About 1,900 other soldiers of 5 Canadian Mechanized Brigade Group will arrive in Kabul by mid-February for a six-month mission as part of an international security force.
The Royal 22nd Regiment, commonly known as the Vandoos, will replace the Royal Canadian Regiment based at Ontario's CFB Petawawa, which accounts for 40 per cent of the 5,000 contingent from 34 countries.
A handful of the soldiers will join ongoing peacekeeping efforts in Bosnia.
The mission in Kabul is to maintain peace, and security in and around the Afghanistan capital.
Most of the troops enjoyed a brief year-end vacation after a fall of intense training in New York and Sherbrooke, Que.
Defence Minister David Pratt thanked the troops for their efforts to maintain peace and stability in a country that has been at the centre of the war on terrorism.

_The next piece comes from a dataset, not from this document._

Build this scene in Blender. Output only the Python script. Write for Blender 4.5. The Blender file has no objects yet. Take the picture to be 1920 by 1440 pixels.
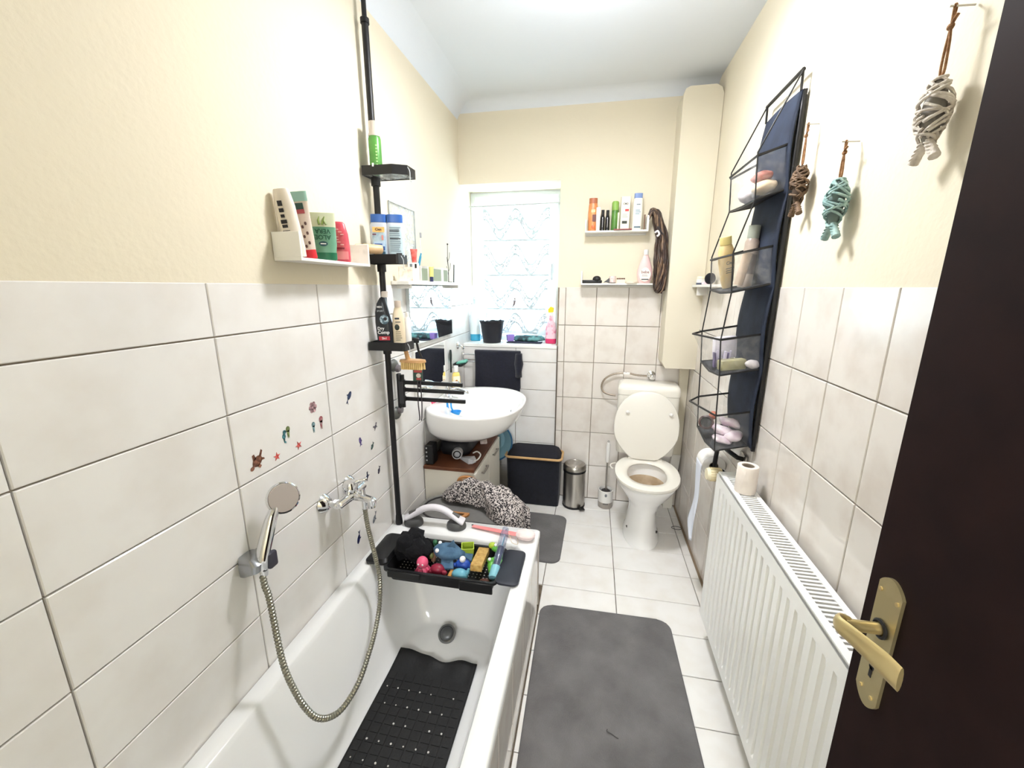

Also seeing off the soldiers were spouses and children left behind.
"It helps when you are prepared and used to the situation," the wife of Eric Arsenault told RDI, Radio-Canada's all-news channel.
"Each time we restart from scratch," she said.
A daily routine will soon set in for the couple's four children, she said.
"The days and months pass and he'll come back."
Once their flight takes off, the soldiers focus on their mission, along with things they forgot to say to their family, said Capt. Mario Couture, who has been on two military missions overseas.
"People think that because we're in the army it's easy to leave," he told RDI.
"It's not always the case. One often has feelings of guilt that we have abandoned family and left them behind."